Nonlinear Analysis of SSSS Thin Isotropic Rectangular Plate Using Polynomial as Shape Function

Abstract

This paper presents non¬linear analysis of isotropic rectangular plate with all edges simply supported (SSSS) under a uniform distributed load using polynomial series as shape function, and under the application of Ritz method. There are several analytical tools available for analyzing isotropic rectangular plate. Among all the available analytical methods, polynomial offers a better approach. Earlier researchers on SSSS plate were, however, centered on the use trigonometric series and approximate method in form of numerical and energy method.
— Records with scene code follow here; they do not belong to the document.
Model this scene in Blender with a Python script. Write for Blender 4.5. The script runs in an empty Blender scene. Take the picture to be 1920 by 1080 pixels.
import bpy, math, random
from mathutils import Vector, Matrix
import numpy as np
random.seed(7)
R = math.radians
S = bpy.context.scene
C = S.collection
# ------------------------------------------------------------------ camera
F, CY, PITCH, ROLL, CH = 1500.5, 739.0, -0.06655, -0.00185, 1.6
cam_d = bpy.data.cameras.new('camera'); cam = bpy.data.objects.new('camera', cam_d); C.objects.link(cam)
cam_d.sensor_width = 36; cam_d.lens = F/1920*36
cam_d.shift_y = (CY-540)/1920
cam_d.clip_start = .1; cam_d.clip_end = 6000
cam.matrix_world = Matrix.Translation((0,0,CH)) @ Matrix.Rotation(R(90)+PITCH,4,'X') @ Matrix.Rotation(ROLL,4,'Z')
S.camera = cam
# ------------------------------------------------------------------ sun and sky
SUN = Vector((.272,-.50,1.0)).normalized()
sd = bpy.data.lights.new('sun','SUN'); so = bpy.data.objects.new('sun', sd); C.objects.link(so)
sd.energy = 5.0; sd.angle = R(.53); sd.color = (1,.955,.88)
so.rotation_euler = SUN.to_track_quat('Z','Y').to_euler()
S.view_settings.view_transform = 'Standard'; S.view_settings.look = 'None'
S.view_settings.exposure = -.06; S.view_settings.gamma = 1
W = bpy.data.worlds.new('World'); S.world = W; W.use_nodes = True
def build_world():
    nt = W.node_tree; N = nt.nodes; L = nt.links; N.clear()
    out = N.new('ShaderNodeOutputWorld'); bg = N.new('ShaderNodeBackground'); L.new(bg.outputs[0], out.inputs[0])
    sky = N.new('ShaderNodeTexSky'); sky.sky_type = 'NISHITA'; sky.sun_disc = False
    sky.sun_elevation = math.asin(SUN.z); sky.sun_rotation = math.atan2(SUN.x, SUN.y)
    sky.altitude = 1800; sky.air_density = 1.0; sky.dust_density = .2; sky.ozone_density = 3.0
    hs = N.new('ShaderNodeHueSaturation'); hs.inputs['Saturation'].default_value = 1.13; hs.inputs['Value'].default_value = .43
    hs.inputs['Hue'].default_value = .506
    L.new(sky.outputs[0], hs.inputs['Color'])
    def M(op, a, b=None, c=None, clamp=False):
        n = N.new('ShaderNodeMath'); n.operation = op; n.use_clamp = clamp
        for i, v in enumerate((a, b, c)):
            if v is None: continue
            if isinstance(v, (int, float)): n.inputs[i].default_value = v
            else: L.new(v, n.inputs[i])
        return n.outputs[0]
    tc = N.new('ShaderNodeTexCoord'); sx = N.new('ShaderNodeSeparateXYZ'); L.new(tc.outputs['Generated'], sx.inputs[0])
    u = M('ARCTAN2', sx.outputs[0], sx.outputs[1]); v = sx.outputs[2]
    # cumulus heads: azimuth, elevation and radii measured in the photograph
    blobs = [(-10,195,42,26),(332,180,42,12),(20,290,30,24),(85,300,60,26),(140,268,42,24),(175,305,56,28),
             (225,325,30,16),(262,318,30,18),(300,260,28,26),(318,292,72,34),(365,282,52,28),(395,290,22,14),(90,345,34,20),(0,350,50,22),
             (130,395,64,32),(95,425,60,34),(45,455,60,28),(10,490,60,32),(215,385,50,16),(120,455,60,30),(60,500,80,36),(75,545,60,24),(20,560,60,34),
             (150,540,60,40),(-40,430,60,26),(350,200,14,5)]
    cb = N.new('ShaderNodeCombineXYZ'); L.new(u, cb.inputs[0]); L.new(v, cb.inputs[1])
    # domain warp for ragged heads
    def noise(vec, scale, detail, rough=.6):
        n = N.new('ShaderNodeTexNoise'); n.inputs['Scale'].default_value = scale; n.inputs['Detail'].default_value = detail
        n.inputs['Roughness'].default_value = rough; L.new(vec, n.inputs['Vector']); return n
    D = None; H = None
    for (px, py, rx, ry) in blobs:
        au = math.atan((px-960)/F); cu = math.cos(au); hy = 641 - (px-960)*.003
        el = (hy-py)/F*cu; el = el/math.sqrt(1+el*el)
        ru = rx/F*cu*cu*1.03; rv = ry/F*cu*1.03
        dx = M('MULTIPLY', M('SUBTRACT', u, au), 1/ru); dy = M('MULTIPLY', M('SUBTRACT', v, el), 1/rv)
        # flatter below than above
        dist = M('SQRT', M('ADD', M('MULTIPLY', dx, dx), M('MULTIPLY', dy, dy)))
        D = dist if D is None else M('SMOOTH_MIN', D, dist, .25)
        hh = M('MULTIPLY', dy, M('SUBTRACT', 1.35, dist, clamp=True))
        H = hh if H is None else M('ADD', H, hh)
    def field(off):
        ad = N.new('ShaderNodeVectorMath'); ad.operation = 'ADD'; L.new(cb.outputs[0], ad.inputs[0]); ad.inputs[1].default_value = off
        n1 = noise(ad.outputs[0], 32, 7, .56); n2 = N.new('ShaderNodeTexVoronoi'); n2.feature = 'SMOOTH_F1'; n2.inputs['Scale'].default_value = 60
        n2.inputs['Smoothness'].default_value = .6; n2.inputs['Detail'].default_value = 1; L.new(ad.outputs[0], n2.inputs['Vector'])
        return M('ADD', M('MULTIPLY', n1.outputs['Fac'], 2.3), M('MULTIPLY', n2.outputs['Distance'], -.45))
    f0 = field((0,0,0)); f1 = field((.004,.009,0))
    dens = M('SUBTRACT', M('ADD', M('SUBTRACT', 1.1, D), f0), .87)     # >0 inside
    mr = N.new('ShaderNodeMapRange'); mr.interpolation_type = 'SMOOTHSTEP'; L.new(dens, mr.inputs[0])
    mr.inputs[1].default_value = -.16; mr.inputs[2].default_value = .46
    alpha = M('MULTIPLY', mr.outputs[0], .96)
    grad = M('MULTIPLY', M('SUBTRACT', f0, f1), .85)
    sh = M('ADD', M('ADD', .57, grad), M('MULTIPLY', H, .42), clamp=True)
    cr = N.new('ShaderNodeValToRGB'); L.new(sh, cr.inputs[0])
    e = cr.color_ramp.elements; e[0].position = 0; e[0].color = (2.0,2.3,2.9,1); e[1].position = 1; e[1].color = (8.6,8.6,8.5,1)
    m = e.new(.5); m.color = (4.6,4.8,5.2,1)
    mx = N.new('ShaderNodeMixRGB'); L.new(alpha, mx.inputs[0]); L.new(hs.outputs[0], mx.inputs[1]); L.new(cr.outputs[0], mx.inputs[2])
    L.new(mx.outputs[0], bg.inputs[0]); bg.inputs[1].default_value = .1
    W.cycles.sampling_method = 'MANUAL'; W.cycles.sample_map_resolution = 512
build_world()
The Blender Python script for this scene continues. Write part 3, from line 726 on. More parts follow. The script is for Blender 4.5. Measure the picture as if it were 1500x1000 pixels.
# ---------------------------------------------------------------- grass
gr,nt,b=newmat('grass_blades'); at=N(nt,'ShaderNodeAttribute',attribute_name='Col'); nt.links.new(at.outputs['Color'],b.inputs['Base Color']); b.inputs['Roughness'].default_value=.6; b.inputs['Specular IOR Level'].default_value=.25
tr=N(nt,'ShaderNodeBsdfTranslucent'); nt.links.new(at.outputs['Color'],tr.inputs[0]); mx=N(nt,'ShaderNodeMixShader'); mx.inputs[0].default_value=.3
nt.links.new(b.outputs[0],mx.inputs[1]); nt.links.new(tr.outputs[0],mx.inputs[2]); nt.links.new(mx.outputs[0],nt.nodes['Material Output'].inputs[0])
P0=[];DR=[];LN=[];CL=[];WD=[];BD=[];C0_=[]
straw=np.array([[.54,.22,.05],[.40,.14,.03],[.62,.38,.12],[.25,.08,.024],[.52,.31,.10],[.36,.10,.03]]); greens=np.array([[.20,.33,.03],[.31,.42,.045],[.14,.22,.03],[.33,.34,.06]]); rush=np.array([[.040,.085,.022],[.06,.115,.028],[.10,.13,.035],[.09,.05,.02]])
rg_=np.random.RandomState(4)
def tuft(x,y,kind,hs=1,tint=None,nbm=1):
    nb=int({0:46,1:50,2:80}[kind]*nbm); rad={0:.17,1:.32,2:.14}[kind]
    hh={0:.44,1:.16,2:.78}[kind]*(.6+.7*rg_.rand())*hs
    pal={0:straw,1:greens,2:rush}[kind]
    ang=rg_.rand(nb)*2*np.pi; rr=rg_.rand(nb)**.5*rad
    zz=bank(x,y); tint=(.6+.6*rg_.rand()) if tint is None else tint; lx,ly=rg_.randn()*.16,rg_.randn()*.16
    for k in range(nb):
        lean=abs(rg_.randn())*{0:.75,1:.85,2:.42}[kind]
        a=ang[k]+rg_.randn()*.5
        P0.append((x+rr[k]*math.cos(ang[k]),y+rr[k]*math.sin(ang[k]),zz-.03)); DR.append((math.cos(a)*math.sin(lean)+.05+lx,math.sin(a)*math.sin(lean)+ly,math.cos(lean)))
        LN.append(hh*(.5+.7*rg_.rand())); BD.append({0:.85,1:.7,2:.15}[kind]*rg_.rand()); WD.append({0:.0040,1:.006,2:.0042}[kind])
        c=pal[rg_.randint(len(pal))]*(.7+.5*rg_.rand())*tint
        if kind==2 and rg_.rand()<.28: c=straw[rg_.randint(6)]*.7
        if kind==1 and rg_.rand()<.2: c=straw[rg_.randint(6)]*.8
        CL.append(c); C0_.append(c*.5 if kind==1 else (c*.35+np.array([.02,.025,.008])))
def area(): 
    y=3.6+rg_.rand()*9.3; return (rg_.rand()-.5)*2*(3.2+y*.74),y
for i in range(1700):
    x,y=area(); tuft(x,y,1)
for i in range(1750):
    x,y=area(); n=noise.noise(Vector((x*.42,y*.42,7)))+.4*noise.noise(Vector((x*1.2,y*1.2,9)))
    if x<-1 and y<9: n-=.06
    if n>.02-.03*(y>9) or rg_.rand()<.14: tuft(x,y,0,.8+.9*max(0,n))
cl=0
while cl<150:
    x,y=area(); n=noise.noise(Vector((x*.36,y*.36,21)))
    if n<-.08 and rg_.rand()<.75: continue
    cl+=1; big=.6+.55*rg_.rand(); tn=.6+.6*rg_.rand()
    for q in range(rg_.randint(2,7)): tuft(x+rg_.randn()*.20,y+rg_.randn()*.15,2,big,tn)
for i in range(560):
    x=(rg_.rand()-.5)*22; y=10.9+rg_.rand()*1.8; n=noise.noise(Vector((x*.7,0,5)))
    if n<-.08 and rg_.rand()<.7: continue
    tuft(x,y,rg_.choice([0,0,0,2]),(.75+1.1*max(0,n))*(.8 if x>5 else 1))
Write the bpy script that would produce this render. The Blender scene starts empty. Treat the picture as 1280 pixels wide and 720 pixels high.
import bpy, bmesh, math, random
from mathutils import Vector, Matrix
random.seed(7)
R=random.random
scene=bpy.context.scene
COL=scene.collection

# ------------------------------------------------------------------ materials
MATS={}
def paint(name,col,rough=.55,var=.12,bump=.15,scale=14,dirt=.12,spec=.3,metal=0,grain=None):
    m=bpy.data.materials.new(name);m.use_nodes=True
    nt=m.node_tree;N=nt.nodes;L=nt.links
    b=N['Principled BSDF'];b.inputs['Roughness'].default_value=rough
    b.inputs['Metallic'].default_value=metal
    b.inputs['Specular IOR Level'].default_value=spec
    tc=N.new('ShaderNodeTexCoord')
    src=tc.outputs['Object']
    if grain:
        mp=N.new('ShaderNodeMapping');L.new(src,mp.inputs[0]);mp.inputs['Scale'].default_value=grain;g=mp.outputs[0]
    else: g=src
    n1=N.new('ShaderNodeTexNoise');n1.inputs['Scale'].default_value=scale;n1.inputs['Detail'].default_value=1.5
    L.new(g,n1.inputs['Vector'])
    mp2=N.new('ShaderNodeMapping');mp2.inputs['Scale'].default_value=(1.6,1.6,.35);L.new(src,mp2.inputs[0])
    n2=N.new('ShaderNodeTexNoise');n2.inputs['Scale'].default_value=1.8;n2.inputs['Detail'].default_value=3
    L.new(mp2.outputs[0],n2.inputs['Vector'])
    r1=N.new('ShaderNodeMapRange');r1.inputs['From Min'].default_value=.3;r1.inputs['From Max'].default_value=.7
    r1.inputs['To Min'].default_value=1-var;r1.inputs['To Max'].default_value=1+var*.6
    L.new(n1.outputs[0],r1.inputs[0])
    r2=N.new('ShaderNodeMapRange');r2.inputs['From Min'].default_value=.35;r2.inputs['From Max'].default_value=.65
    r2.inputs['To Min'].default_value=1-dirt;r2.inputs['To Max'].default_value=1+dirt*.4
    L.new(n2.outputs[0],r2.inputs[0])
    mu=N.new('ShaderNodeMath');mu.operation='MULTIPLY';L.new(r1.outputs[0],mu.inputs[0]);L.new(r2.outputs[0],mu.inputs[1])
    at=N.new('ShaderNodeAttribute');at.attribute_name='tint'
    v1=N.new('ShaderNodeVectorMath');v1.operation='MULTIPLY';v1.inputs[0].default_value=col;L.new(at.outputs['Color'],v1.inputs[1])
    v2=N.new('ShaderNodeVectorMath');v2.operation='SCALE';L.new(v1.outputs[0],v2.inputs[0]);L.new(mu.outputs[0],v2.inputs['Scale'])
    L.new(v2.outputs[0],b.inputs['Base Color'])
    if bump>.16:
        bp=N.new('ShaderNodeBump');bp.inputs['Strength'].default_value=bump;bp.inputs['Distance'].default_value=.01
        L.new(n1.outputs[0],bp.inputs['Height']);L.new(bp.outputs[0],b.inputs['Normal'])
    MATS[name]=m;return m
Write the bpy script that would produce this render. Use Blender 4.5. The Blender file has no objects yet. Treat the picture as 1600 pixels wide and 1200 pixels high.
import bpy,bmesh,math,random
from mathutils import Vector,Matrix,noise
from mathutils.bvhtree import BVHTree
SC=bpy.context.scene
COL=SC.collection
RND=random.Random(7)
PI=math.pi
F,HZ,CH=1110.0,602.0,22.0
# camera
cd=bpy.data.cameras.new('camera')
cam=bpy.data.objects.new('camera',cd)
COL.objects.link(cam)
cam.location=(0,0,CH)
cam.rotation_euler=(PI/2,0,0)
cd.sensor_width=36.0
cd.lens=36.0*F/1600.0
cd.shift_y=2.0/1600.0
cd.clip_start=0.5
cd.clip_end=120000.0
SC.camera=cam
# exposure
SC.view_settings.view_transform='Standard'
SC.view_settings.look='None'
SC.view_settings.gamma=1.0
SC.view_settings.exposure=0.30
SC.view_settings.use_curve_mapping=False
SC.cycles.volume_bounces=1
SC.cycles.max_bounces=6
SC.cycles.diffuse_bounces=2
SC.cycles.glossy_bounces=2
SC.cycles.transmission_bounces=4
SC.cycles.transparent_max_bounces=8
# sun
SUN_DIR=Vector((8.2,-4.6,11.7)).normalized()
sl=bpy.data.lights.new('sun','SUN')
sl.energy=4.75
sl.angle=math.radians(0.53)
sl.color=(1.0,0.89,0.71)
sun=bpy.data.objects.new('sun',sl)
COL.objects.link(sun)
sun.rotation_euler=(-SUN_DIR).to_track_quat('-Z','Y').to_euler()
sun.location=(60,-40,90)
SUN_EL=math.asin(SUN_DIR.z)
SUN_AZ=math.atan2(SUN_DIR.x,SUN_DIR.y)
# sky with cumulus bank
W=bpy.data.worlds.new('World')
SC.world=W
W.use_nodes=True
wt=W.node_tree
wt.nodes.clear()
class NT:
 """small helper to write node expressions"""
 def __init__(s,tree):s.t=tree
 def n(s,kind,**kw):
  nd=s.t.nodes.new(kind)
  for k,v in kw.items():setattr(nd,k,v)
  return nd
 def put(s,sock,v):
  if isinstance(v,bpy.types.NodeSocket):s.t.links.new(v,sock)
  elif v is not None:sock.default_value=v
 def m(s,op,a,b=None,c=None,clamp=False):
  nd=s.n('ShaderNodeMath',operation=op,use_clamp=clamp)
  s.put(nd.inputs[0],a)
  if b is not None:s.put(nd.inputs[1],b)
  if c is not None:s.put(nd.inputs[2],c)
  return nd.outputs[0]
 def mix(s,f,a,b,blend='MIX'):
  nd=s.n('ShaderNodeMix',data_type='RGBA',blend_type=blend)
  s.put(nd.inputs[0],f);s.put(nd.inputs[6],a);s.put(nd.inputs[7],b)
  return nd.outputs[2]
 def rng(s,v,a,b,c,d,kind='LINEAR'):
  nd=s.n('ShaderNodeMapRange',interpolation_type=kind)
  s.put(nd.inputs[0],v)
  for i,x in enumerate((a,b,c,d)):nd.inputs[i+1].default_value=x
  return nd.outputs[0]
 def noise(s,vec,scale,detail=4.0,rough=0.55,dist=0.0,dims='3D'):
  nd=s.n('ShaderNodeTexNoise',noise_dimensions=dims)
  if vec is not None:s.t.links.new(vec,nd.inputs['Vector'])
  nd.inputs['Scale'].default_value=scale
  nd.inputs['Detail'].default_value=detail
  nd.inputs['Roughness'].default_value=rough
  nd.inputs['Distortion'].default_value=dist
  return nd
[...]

General expressions for displacement and stress functions for large deflection of isotropic thin rectangular plate under uniformly distributed transverse loading were obtained by direct integration of Von Karman’s non- linear governing differential compatibility and equilibrium equations. Total potential energy functional was formulated based on the derived displacement and stress functions. Subsequently, the formulated total potential energy functional was minimized and resulted to a general amplitude equation of the form K1∆3+K2∆+K3. Where K1, K2 and K3 are coefficients of amplitude equation and ∆ is the deflection coefficient (factor). Newton-Raphson method was used to evaluate the deflection coefficient. Values of ∆ from Timoshenko and that from present study were compared with an aspect ratios ranging from 1.0 to 1.5 with an increment of 0.1. From results obtained, the average percentage difference for the pervious and present studies is 4.0198%. The percentage difference for the plate was within acceptable limit of 0.05 or 5% level of significance in statistics. From the comparison, an excellent agreement exist between the present and previous works. Thus, this indicate applicability and validity of the polynomial function for solving exact plate bending problem.